La Fraternité Sacerdotale Saint-Pie X
C’est une petite chapelle dans le quartier Empalot à Toulouse, Notre-Dame du Férétra. Tous les soirs, on y dit la messe en latin. Fondée en 1970 par Monseigneur Lefebvre en réaction au Concile Vatican II jugé trop moderniste, la Fraternité Saint-Pie X a été interdite par le pape en 1975. Cela ne l’a pas empêchée de se développer : présente dans 32 pays, elle compte 560 prêtres. N’ayant pas accès aux églises paroissiales, les intégristes achètent leurs propres chapelles et maisons grâce à un budget annuel de 14 millions d’euros. Leur réseau d’écoles hors-contrat quadrille la France : il y en a une dizaine dans le Grand-Sud. A Toulouse, l’école maternelle et primaire Saint-Jean-Bosco a agrandi ses locaux en 2008 et se trouve au maximum de ses capacités : plus de 70 élèves. En la matière, l’Aude est une terre promise. Les dominicaines, ralliés à la Fraternité, tiennent à Fanjeaux une grosse école tous niveaux pour filles. Ses pensionnaires viennent de toute la France. Pratique pour les familles, une pension pour garçons a été montée à Montréal de l’Aude et reçoit 230 élèves. Un vivier de vocation pour la Fraternité dont les deux tiers des séminaristes français sortent de ces établissements.

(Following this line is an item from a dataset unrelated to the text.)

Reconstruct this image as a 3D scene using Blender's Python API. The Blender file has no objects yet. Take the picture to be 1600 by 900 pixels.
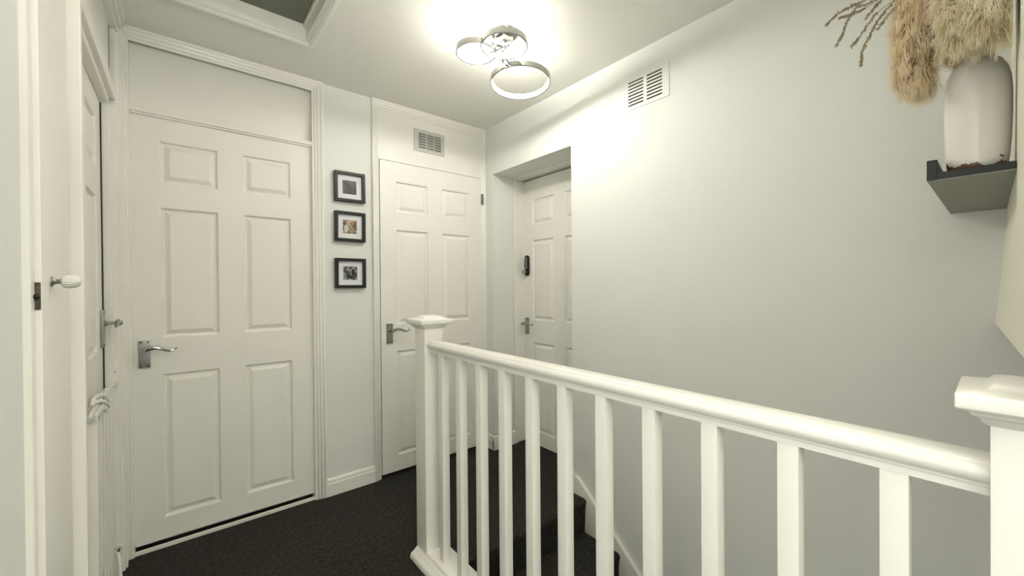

Dans la vie de la cité, la Fraternité reste dans l’ombre, même si en 2000 le prêtre toulousain Régis de Cacqueray, aujourd’hui supérieur du district de France, avait protesté à Toulouse contre des films blasphématoires. On retrouve le même homme en 2011 aux côtés de Civitas, lors des manifestations contre Golgota picnic. Dans le dernier bulletin toulousain de la Fraternité, l’abbé de Cacqueray appelle à boycotter la manif de Frigide Barjot : « La présence d’un char gay est une infamie. Comment est-il possible que le péché contre nature puisse être fêté et célébré dans un défilé organisé par des catholiques ? ». Sur les 100 000 fidèles revendiqués, il est impossible de savoir les proportions du mouvement dans le Grand-Sud. Celui-ci a en tous cas été affaibli en 2007 par le geste d’ouverture de Benoît XVI aux intégristes : une partie d’entre eux a rejoint l’Eglise et de nouveaux lieux traditionalistes plus modérés ont ouvert à Toulouse.
L’institut Civitas
Au téléphone, Alain Escada, président de l’institut Civitas, manie la prudence de celui qui ne veut pas en dire trop. Comme pour ne pas attiser l’image sulfureuse de ce mouvement réputé proche de l’extrême droite et dont la volonté affichée est de rechristianiser la France. « Nous récusons le terme péjoratif d’intégristes, nous sommes des catholiques militants fidèles aux doctrines de l’Eglise ». Pourtant dans les faits, Civitas défend une vision radicale de la religion, proche de celle de la Fraternité Saint-Pie X. « Les aumôniers auxquels nous nous adressons sont certes des prêtres de Saint-Pie X, mais nous ne sommes pas organiquement liés », explique le libraire belge. Sur le site de la Fraternité, en tout cas, les appels à manifester contre le mariage pour tous renvoient à Civitas. Dans la région, l’institut a mis en place trois bus pour aller à Paris le 13 janvier. En marge des autres opposants au projet de loi, Alain Escada met en avant sa différence de point de vue : « face à l’attitude gay-friendly de Mme Barjot, nous refusons la normalisation de l’homosexualité ». Médiatiquement, le mouvement a pris son envol en novembre 2011 lors des manifestations contre la pièce Golgota Picnic, notamment à Toulouse. De 90 000, la mailing-list de Civitas est passée depuis à près de 170 000 destinataires. Présent à Toulouse à ce moment-là, Alain Escada assure avoir trouvé dans la ville un écho positif : « Toulouse est une très bonne ville pour nous. Nous avons un réseau de 60 à 80 étudiants sur lesquels nous pouvons compter et beaucoup d’adhérents plus âgés ». Le travail de Civitas consiste également à « fournir des informations aux élus » mais Alain Escada préfère garder le silence quant aux éventuels élus locaux sensibles à son lobbying. « Toulouse ne fait pas partie de notre cœur de cible, balaye-t-il. Pour les municipales, nous encourageons, préparons et assistons des catholiques pour qu’ils se présentent sans étiquette dans des petites communes en vue de créer des îlots de chrétienté ».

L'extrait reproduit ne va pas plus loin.